<<<<
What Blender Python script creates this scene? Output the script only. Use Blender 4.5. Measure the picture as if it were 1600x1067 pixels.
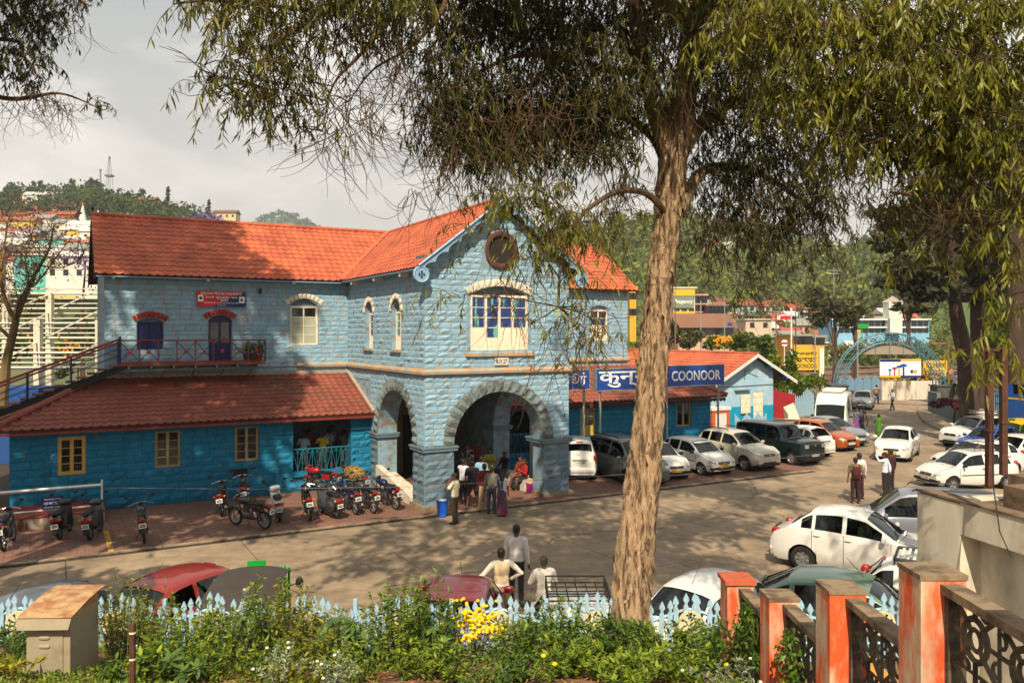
import bpy, bmesh, math, random
import numpy as np
from mathutils import Vector, Matrix, Euler
for _o in list(bpy.data.objects): bpy.data.objects.remove(_o)
SC = bpy.context.scene
COL = SC.collection
rnd = random.Random(7)
npr = np.random.RandomState(11)
R = math.radians
# ------------------------------------------------------------------ camera, sky, sun
F, CX, HY, CH = 1280.0, 800.0, 520.0, 6.25      # focal length in picture px, centre column, horizon row, eye height
cam_d = bpy.data.cameras.new('camera'); cam = bpy.data.objects.new('camera', cam_d); COL.objects.link(cam)
cam.location = (0, 0, CH); cam.rotation_euler = (R(90), 0, 0)
cam_d.sensor_width = 36; cam_d.lens = 36*F/1600; cam_d.shift_y = (HY-533.5)/1600
cam_d.clip_start = .1; cam_d.clip_end = 9000
SC.camera = cam
SUN_EL = 44.5
LD = Vector((.10, 1.0, -math.tan(R(SUN_EL))*1.005)).normalized()   # direction the sunlight travels
sun_d = bpy.data.lights.new('sun', 'SUN'); sun_d.energy = 5.0; sun_d.angle = R(.53); sun_d.color = (1.0, .85, .64)
sun = bpy.data.objects.new('sun', sun_d); COL.objects.link(sun)
sun.rotation_euler = LD.to_track_quat('-Z', 'Y').to_euler(); sun.location = (0, -40, 60)
W = bpy.data.worlds.new('World'); SC.world = W; W.use_nodes = True
nt = W.node_tree; nt.nodes.clear()
def wn(t, **k):
 n = nt.nodes.new(t)
 for a, b in k.items(): setattr(n, a, b)
 return n
out = wn('ShaderNodeOutputWorld'); bg = wn('ShaderNodeBackground'); nt.links.new(bg.outputs[0], out.inputs[0])
sky = wn('ShaderNodeTexSky', sky_type='NISHITA'); sky.sun_disc = False
sky.sun_elevation = R(SUN_EL); sky.sun_rotation = math.atan2(-LD.x, -LD.y); sky.air_density = 1.2; sky.dust_density = 2.5
tc = wn('ShaderNodeTexCoord')
mp = wn('ShaderNodeMapping'); mp.inputs['Scale'].default_value = (1.1, 1.1, 3.4); mp.inputs['Location'].default_value = (.35, .1, .45)
nz = wn('ShaderNodeTexNoise'); nz.inputs['Scale'].default_value = 2.6; nz.inputs['Detail'].default_value = 8; nz.inputs['Roughness'].default_value = .52; nz.inputs['Distortion'].default_value = .35
nt.links.new(tc.outputs['Generated'], mp.inputs[0]); nt.links.new(mp.outputs[0], nz.inputs['Vector'])
cr = wn('ShaderNodeValToRGB')
e = cr.color_ramp.elements
e[0].position = .41; e[0].color = (3.5, 3.7, 3.75, 1)
e[1].position = .60; e[1].color = (7.4, 7.1, 6.6, 1)
nt.links.new(nz.outputs['Fac'], cr.inputs[0])
# warm brightening of the cloud deck towards the horizon
sep = wn('ShaderNodeSeparateXYZ'); nt.links.new(tc.outputs['Generated'], sep.inputs[0])
mr = wn('ShaderNodeMapRange'); mr.inputs['From Min'].default_value = -.05; mr.inputs['From Max'].default_value = .38; mr.inputs['To Min'].default_value = 1; mr.inputs['To Max'].default_value = 0
nt.links.new(sep.outputs['Z'], mr.inputs['Value'])
mh = wn('ShaderNodeMix', data_type='RGBA', blend_type='MIX'); mh.inputs[7].default_value = (7.4, 6.25, 5.1, 1)
mm = wn('ShaderNodeMath', operation='MULTIPLY'); mm.inputs[1].default_value = .75
nt.links.new(mr.outputs[0], mm.inputs[0]); nt.links.new(mm.outputs[0], mh.inputs[0]); nt.links.new(cr.outputs[0], mh.inputs[6])
# thin gaps in the cloud where the blue sky shows
cm = wn('ShaderNodeMapRange'); cm.inputs['From Min'].default_value = .60; cm.inputs['From Max'].default_value = .76; cm.inputs['To Min'].default_value = .97; cm.inputs['To Max'].default_value = .70
nt.links.new(nz.outputs['Fac'], cm.inputs['Value'])
mx = wn('ShaderNodeMix', data_type='RGBA'); nt.links.new(cm.outputs[0], mx.inputs[0]); nt.links.new(sky.outputs[0], mx.inputs[6]); nt.links.new(mh.outputs[2], mx.inputs[7])
nt.links.new(mx.outputs[2], bg.inputs[0]); bg.inputs[1].default_value = .10
SC.view_settings.view_transform = 'Standard'; SC.view_settings.look = 'None'; SC.view_settings.gamma = 1
SC.view_settings.use_curve_mapping = False; SC.view_settings.exposure = .50
SC.cycles.max_bounces = 6; SC.cycles.diffuse_bounces = 3; SC.cycles.glossy_bounces = 3; SC.cycles.transmission_bounces = 4
SC.cycles.transparent_max_bounces = 8; SC.cycles.volume_bounces = 1; SC.cycles.use_adaptive_sampling = True
SC.cycles.caustics_reflective = False; SC.cycles.caustics_refractive = False
try: SC.cycles.use_denoising = True
except Exception: pass
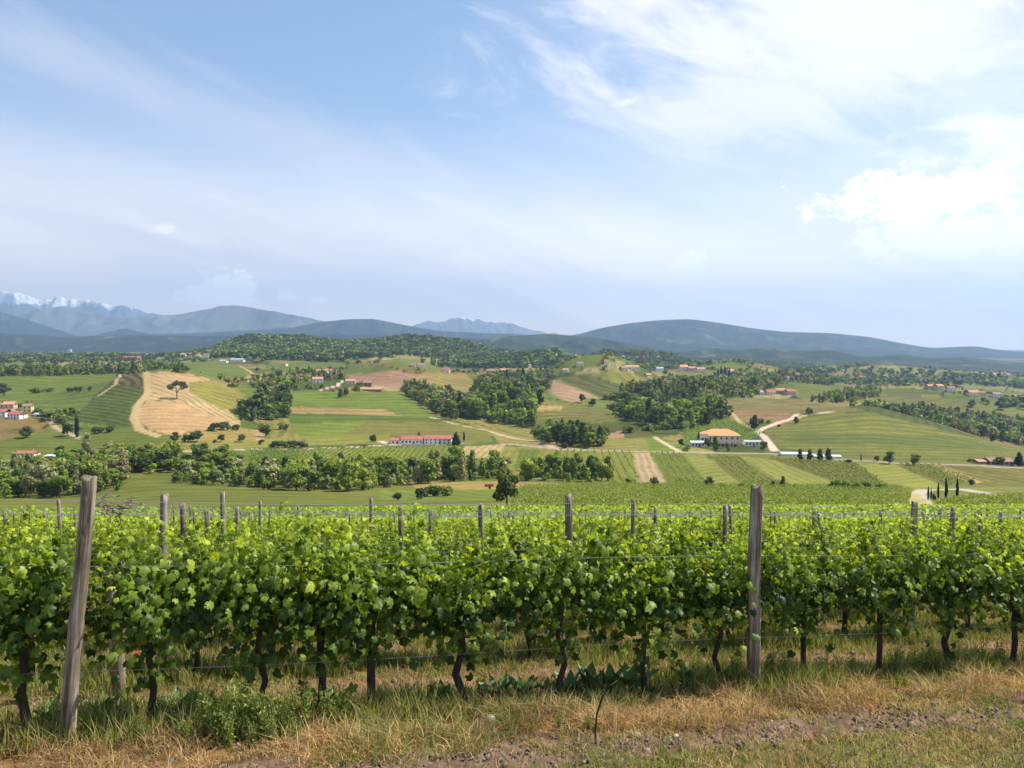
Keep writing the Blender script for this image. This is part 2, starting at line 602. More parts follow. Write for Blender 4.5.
>>>>
## Task details:
Copy the data exactly. Any picture it contains is to be omitted.

## Exercise output:
What Blender Python script creates this scene? Output the script only. Use Blender 4.5. Measure the picture as if it were 1600x1067 pixels.
import bpy, bmesh, math, random
import numpy as np
from mathutils import Vector, Matrix, Euler
for _o in list(bpy.data.objects): bpy.data.objects.remove(_o)
SC = bpy.context.scene
COL = SC.collection
rnd = random.Random(7)
npr = np.random.RandomState(11)
R = math.radians
# ------------------------------------------------------------------ camera, sky, sun
F, CX, HY, CH = 1280.0, 800.0, 520.0, 6.25      # focal length in picture px, centre column, horizon row, eye height
cam_d = bpy.data.cameras.new('camera'); cam = bpy.data.objects.new('camera', cam_d); COL.objects.link(cam)
cam.location = (0, 0, CH); cam.rotation_euler = (R(90), 0, 0)
cam_d.sensor_width = 36; cam_d.lens = 36*F/1600; cam_d.shift_y = (HY-533.5)/1600
cam_d.clip_start = .1; cam_d.clip_end = 9000
SC.camera = cam
SUN_EL = 44.5
LD = Vector((.10, 1.0, -math.tan(R(SUN_EL))*1.005)).normalized()   # direction the sunlight travels
sun_d = bpy.data.lights.new('sun', 'SUN'); sun_d.energy = 5.0; sun_d.angle = R(.53); sun_d.color = (1.0, .85, .64)
sun = bpy.data.objects.new('sun', sun_d); COL.objects.link(sun)
sun.rotation_euler = LD.to_track_quat('-Z', 'Y').to_euler(); sun.location = (0, -40, 60)
W = bpy.data.worlds.new('World'); SC.world = W; W.use_nodes = True
nt = W.node_tree; nt.nodes.clear()
def wn(t, **k):
 n = nt.nodes.new(t)
 for a, b in k.items(): setattr(n, a, b)
 return n
out = wn('ShaderNodeOutputWorld'); bg = wn('ShaderNodeBackground'); nt.links.new(bg.outputs[0], out.inputs[0])
sky = wn('ShaderNodeTexSky', sky_type='NISHITA'); sky.sun_disc = False
sky.sun_elevation = R(SUN_EL); sky.sun_rotation = math.atan2(-LD.x, -LD.y); sky.air_density = 1.2; sky.dust_density = 2.5
tc = wn('ShaderNodeTexCoord')
mp = wn('ShaderNodeMapping'); mp.inputs['Scale'].default_value = (1.1, 1.1, 3.4); mp.inputs['Location'].default_value = (.35, .1, .45)
nz = wn('ShaderNodeTexNoise'); nz.inputs['Scale'].default_value = 2.6; nz.inputs['Detail'].default_value = 8; nz.inputs['Roughness'].default_value = .52; nz.inputs['Distortion'].default_value = .35
nt.links.new(tc.outputs['Generated'], mp.inputs[0]); nt.links.new(mp.outputs[0], nz.inputs['Vector'])
cr = wn('ShaderNodeValToRGB')
e = cr.color_ramp.elements
e[0].position = .41; e[0].color = (3.5, 3.7, 3.75, 1)
e[1].position = .60; e[1].color = (7.4, 7.1, 6.6, 1)
nt.links.new(nz.outputs['Fac'], cr.inputs[0])
# warm brightening of the cloud deck towards the horizon
sep = wn('ShaderNodeSeparateXYZ'); nt.links.new(tc.outputs['Generated'], sep.inputs[0])
mr = wn('ShaderNodeMapRange'); mr.inputs['From Min'].default_value = -.05; mr.inputs['From Max'].default_value = .38; mr.inputs['To Min'].default_value = 1; mr.inputs['To Max'].default_value = 0
nt.links.new(sep.outputs['Z'], mr.inputs['Value'])
mh = wn('ShaderNodeMix', data_type='RGBA', blend_type='MIX'); mh.inputs[7].default_value = (7.4, 6.25, 5.1, 1)
mm = wn('ShaderNodeMath', operation='MULTIPLY'); mm.inputs[1].default_value = .75
nt.links.new(mr.outputs[0], mm.inputs[0]); nt.links.new(mm.outputs[0], mh.inputs[0]); nt.links.new(cr.outputs[0], mh.inputs[6])
# thin gaps in the cloud where the blue sky shows
cm = wn('ShaderNodeMapRange'); cm.inputs['From Min'].default_value = .60; cm.inputs['From Max'].default_value = .76; cm.inputs['To Min'].default_value = .97; cm.inputs['To Max'].default_value = .70
nt.links.new(nz.outputs['Fac'], cm.inputs['Value'])
mx = wn('ShaderNodeMix', data_type='RGBA'); nt.links.new(cm.outputs[0], mx.inputs[0]); nt.links.new(sky.outputs[0], mx.inputs[6]); nt.links.new(mh.outputs[2], mx.inputs[7])
nt.links.new(mx.outputs[2], bg.inputs[0]); bg.inputs[1].default_value = .10
SC.view_settings.view_transform = 'Standard'; SC.view_settings.look = 'None'; SC.view_settings.gamma = 1
SC.view_settings.use_curve_mapping = False; SC.view_settings.exposure = .50
SC.cycles.max_bounces = 6; SC.cycles.diffuse_bounces = 3; SC.cycles.glossy_bounces = 3; SC.cycles.transmission_bounces = 4
SC.cycles.transparent_max_bounces = 8; SC.cycles.volume_bounces = 1; SC.cycles.use_adaptive_sampling = True
SC.cycles.caustics_reflective = False; SC.cycles.caustics_refractive = False
try: SC.cycles.use_denoising = True
except Exception: pass
Keep writing the Blender script for this image. This is part 2, starting at line 602. More parts follow. Write for Blender 4.5.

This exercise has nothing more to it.